3 Responses to “The Year in Quotes: Religious Freedom”

  1. james_breck Says:

    The thing that really ticks me off is that it’s no longer possible to correspond with Lowe, Dumbar, McLeroy and the other theocratic scum on the SBOE via email- they no longer have individual SBOE email addresses or any other current email addresses that I can find. I guess they just tired of being fed real, factual, historical information about the Constitutional prohibition on the establishment of religion. And so they had to escape the world of email; they’re like a bunch of little kids putting their hands over there ears and chanting “dadadadada I can’t hear you.” Of course young kids aren’t traitors to their country like this bunch of religious right vermin.

  2. Charles Says:

    Religious freedom. During the past year, I have noted a decided thematic shift on the Religious Right and the extreme radical right. The new theme is: Lost Freedom. Yes, that’s the one. The federal government is evil because it takes away our most cherished American freedoms. The key idea here is to weaken the federal government while simultaneously strengthening state and local governments.

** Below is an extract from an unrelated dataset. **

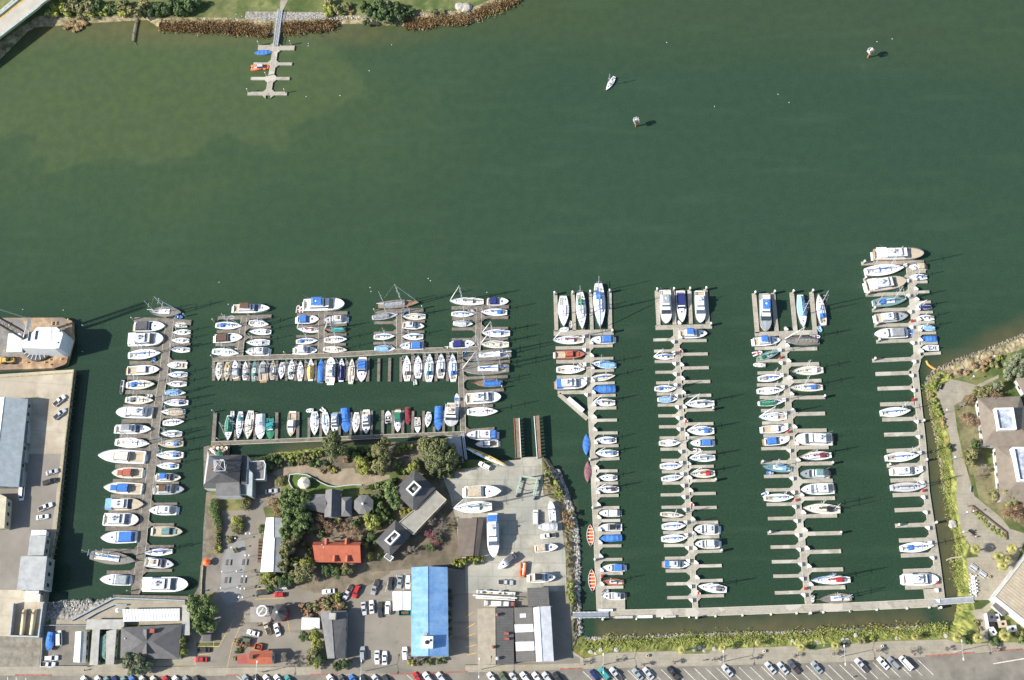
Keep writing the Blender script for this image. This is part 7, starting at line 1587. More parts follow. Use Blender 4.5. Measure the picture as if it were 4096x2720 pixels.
grove('J', [(925,610,50,'light',4),(990,620,48,'light',4),(1040,575,52,'light',5),(1100,545,48,'light',4),(1160,575,48,'light',5),(1225,560,42,'light',4)], 'from left in the hedge below the brown workshop', bush=True)
grove('H', [(1480,300,75,'olive',3.5),(1560,260,70,'brown',3),(1640,240,75,'olive',3.5),(1750,190,60,'light',4),(1600,340,80,'brown',3),(1420,380,65,'brown',3),(1750,300,80,'brown',3),(1830,300,50,'olive',3),(1350,310,50,'brown',2.5),(1690,330,60,'olive',3)], 'from left in the thicket above the grey building', bush=True)
grove('H', [(1370,655,66,'dark',4),(1495,640,80,'light',6),(1520,730,75,'light',6),(1490,830,80,'olive',6),(1550,900,75,'dark',5),(1450,920,60,'olive',5),(1510,960,55,'light',4),(1760,985,65,'dark',5),(1850,960,65,'dark',5),(1140,880,95,'bare',6),(1200,960,70,'bare',5),(1370,900,95,'bare',7),(1330,960,60,'bare',5),(820,520,50,'bare',4),(700,750,45,'brown',3)], 'from left near the grey building')
grove('H', [(600,700,48,'rust',2.5),(630,745,45,'brown',2.5),(600,820,38,'dark',2),(575,900,32,'olive',1.5),(640,800,30,'olive',1.5)], 'from left beside the small red building', bush=True)
grove('F', [(335,1240,62,'oak',4),(330,1310,66,'oak',4),(355,1390,58,'oak',4),(370,1470,52,'oak',4),(375,1540,50,'olive',3),(680,1245,76,'olive',5),(580,1450,70,'light',3.5),(590,1530,75,'olive',3.5),(1100,985,60,'olive',3),(1060,1000,40,'light',2),(870,1520,42,'oak',3),(1450,780,45,'dark',3)], 'from left on the plaza edge', bush=True, size='clip')
grove('G', [(375,60,48,'oak',3),(372,130,50,'oak',3),(378,200,45,'olive',3),(375,280,42,'oak',3),(372,350,42,'olive',3),(370,420,50,'light',2.5),(510,300,45,'olive',2.5),(590,150,75,'light',3),(620,90,50,'olive',3),(880,210,35,'olive',2),(580,430,32,'olive',3)], 'from left in the plaza planting', bush=True)
grove('F', [(900,770,70,'dark',4),(960,850,60,'dark',4),(1020,740,60,'dark',4),(1090,780,50,'dark',3),(1150,710,45,'cover',3),(1220,725,45,'cover',3),(1290,700,50,'cover',3),(1230,790,35,'dark',2),(1370,690,45,'olive',3),(1330,770,45,'olive',3),(1410,740,40,'olive',3),(1480,680,50,'cover',3),(1550,680,40,'cover',3),(1520,790,45,'oak',2.5),(1600,780,40,'dark',2.5),(1640,840,40,'olive',2),(1720,860,40,'light',2),(1050,690,30,'brown',2),(1880,660,60,'dark',3),(1970,640,55,'dark',3),(2060,630,60,'dark',3),(2120,700,60,'dark',3),(1860,740,45,'brown',2),(1580,880,30,'rust',1.5),(1690,880,30,'rust',1.5)], 'from left on the bank above the garden', bush=True)
grove('I', [(260,690,45,'cover',2.5),(330,660,45,'cover',2.5),(410,650,40,'cover',2.5),(330,1400,45,'light',3),(380,1385,40,'light',3),(200,1050,45,'dark',3),(40,1090,50,'oak',3),(70,1460,70,'oak',4),(20,1540,60,'light',4),(970,900,40,'olive',3),(910,870,40,'dark',3),(890,900,40,'olive',3)], 'from left around the dark pavilion', bush=True)
grove('I', [(1975,905,42,'olive',2.5),(1990,960,42,'oak',2.5),(2030,1010,48,'olive',2.8),(2015,1060,35,'dark',2),(2070,1080,48,'light',2.8),(2100,1130,45,'olive',2.8),(2125,1180,48,'light',2.5),(2150,1230,42,'olive',2.5),(2090,1190,35,'light',2),(2190,1430,38,'brown',2),(2260,1420,38,'olive',2),(2230,1510,42,'brown',2),(2280,1540,38,'rust',2)], 'from left on the rocky yard bank', bush=True)
grove('J', [(2190,120,30,'brown',1.2),(2215,200,30,'olive',1.2),(2215,400,32,'brown',1.2),(2225,560,30,'olive',1.2),(2215,640,28,'brown',1),(2245,860,45,'cover',2),(2240,940,48,'cover',2),(2270,1000,45,'cover',2),(2260,1060,38,'cover',2)], 'from top left on the lower yard bank', bush=True)
grove('K', [(862,130,28,'dark',2),(870,200,28,'dark',2),(865,290,30,'dark',2),(868,380,28,'dark',2),(862,470,28,'dark',2),(870,560,28,'dark',2),(868,640,28,'olive',2),(620,945,42,'oak',2.5),(725,937,38,'oak',2.5),(560,935,30,'dark',2),(790,925,40,'dark',2),(420,955,45,'light',2),(490,960,30,'olive',1.5)], 'from top along the blue-roofed hall', bush=True)
grove('K', [(410,870,85,'bare',6),(480,900,60,'bare',5)], 'from left at the foot of the blue-roofed hall')
grove('S', [(1900,200,95,'grey',9),(1990,130,100,'grey',10),(1870,300,85,'grey',8),(1980,260,90,'grey',9),(2080,190,90,'grey',9),(1480,520,85,'olive',6),(1590,500,80,'olive',6),(1560,570,60,'olive',5),(1700,450,75,'grey',6),(1770,440,60,'olive',6),(1330,1330,75,'olive',6),(1420,1290,85,'olive',7),(1390,1410,60,'olive',6),(1450,1180,65,'dark',6),(1290,680,80,'bare',6),(1380,620,70,'brown',5),(1560,800,80,'bare',6),(1580,920,90,'bare',6),(1600,680,80,'bare',6),(1320,830,70,'brown',5),(1850,1380,100,'bare',7),(1560,1480,110,'bare',6),(1500,1560,80,'bare',6),(1650,640,110,'bare',8),(1780,640,100,'bare',8),(1850,1340,110,'bare',8),(1880,1500,110,'bare',8),(1700,560,90,'brown',7),(1430,900,90,'brown',6),(1500,1000,90,'bare',7)], 'from left in the park by the brown-tiled hall')
grove('S', [(960,350,50,'olive',2),(920,430,48,'cover',1.8),(950,480,38,'cover',1.5),(900,560,35,'brown',1.5),(930,640,42,'cover',1.8),(970,720,42,'cover',1.8),(1000,800,42,'cover',1.5),(1040,880,42,'rust',1.5),(1060,960,36,'brown',1.2),(1120,330,40,'light',1.5),(1240,270,42,'brown',1.5),(1340,280,42,'brown',1.5),(1430,190,50,'brown',2),(1600,130,60,'brown',2),(1700,180,60,'olive',2.5),(1750,90,50,'light',2),(1560,230,50,'brown',2),(1130,1200,40,'dark',2.5),(1150,1250,32,'dark',2)], 'from top left on the curving park bank', bush=True)
grove('T', [(1690,330,100,'olive',6),(1790,300,90,'olive',6),(1750,420,80,'olive',6),(1560,350,70,'olive',5),(1830,560,100,'brown',6),(1740,560,90,'brown',6),(1880,440,70,'brown',6),(1650,120,100,'bare',6),(1760,120,90,'bare',6)], 'from left below the brown-tiled hall')
grove('T', [(1360,560,38,'cover',1),(1400,600,36,'cover',1),(1440,640,36,'cover',1),(1480,690,36,'cover',1),(1540,740,38,'cover',1),(1600,780,40,'cover',1),(1650,810,36,'cover',1),(1310,520,28,'brown',.8)], 'from left in the long planter', bush=True)
grove('T', [(1328,990,66,'palm',6),(1590,1070,72,'palm',7),(1692,1098,56,'palm',6.5),(1640,1178,70,'palm',6.5),(1748,980,72,'palm',7)], 'from left beside the picnic area')
grove('U', [(120,838,60,'palm',4),(1062,733,52,'palm',4),(1555,742,68,'palm',5.5),(1805,748,68,'palm',5),(2125,722,78,'palm',5.5)], 'from left along the promenade by the beige hall')
grove('V', [(1025,425,42,'palm',6),(1367,402,38,'palm',5),(1668,364,32,'palm',3.5),(2030,398,42,'palm',4)], 'from left along the promenade strip')
grove('U', [(450,780,50,'olive',2.5),(570,755,36,'light',2),(1800,560,40,'olive',2),(1840,640,30,'brown',1.5),(2030,790,62,'dark',2.5),(2330,700,60,'olive',4),(2340,780,50,'oak',4),(1690,790,45,'dark',1.5)], 'from left near the utility compound', bush=True)
for i, (c, x, y, r_, h) in enumerate([('V',215,520,60,4.5),('V',480,500,55,4.5),('V',700,540,55,5),('V',960,520,60,5),('V',1310,500,60,5),('V',1620,490,60,5),('V',1980,470,60,5),('U',120,940,70,5),('U',640,900,75,5),('U',1060,900,80,5),('U',1450,880,60,4.5),('U',2020,870,75,5)]):
    tree(c, x, y, r_ * (1 if c == 'U' else .72), 'bare', h, '%s from left along the street pavement' % ORD[i], group='leafless street trees')
grove('F', [(1790,650,55,'dark',4),(1960,700,60,'oak',5),(2200,700,55,'dark',4),(2320,700,55,'oak',5),(2180,1330,60,'dark',4),(2250,1290,60,'dark',5),(2290,1400,60,'oak',5),(1960,1480,60,'oak',5),(1760,1440,50,'olive',4),(1460,1500,60,'olive',5),(2030,1170,40,'oak',3),(1150,1120,50,'oak',5),(1090,1420,60,'olive',5)], 'from left filling the garden thickets', bush=True)
grove('I', [(250,850,60,'oak',4),(340,930,50,'oak',4),(60,1200,60,'dark',5),(40,1330,60,'oak',5),(120,1400,60,'dark',5),(180,1500,50,'dark',4),(560,560,50,'olive',5),(960,780,55,'dark',4),(860,950,60,'dark',4),(760,980,50,'dark',4),(640,960,50,'oak',4),(480,820,50,'oak',4)], 'from left filling the beds by the dark pavilions', bush=True)
grove('G', [(1380,360,50,'dark',4),(1430,430,45,'dark',3),(1400,520,50,'dark',4),(1250,560,60,'oak',6),(1560,240,50,'oak',4),(2180,330,50,'oak',4),(2080,300,50,'dark',3),(2180,420,45,'dark',3),(1330,200,60,'oak',6),(1450,180,60,'oak',5)], 'from left filling the beds by the red house', bush=True)
for i, (c, x, y) in enumerate([('L',1778,1000),('M',1705,378),('M',1775,1390),('N',1855,1005),('O',668,935),('P',793,400),('P',893,1255),('Q',815,1048),('R',775,1015),('S',665,625),('T',735,298),('T',893,1368),('N',690,800)]):
    p = at(c, x, y, ZD + .6); b = MB(); b.box(-.3, .3, -.45, .45, 0, 1.1, .04, .04); b.box(-.34, .34, -.5, .5, 1.1, 1.18); o = b.build('fire_cabinet', paint('r', .5), label='small red fire cabinet, %s from left on the grey docks' % ORD[i], cat='fire cabinet', group='red fire cabinets'); o.location = (p.x, p.y, ZD)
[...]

For example, the federal government would not allow Beverly Baptist Church to take control of your local school system. However, if you invoke the old Confederate principle of “states rights,” your town can elect 10 Southern Baptists to the local school board, and Beverly will be given control. Screw every other denomination and religion in town.

    I have been pondering this concept of once great American freedoms that have been viciously stolen from the people by a Federal government spinning out of control. Therefore, I thought it might be worthwhile to actually name and illustrate the great freedoms that have been taken from us. Here is the first lost American freedom:

    The Freedom to Lie and Mislead Unto Death

  3. james_breck Says:

    Very perceptive of you Charles. And isn’t it ironic that two of the leading theocratic “family” oriented “Christian” groups, the Family Research Council and the American Family Association, have been officially designed hate groups by the Southern Poverty Law Center due to their incessant bashing of gays. Yes, brothers and sisters, step into the house of mirrors and feel that warm Christian love coming from Tony Perkins and Donald Wildmon for their fellow man.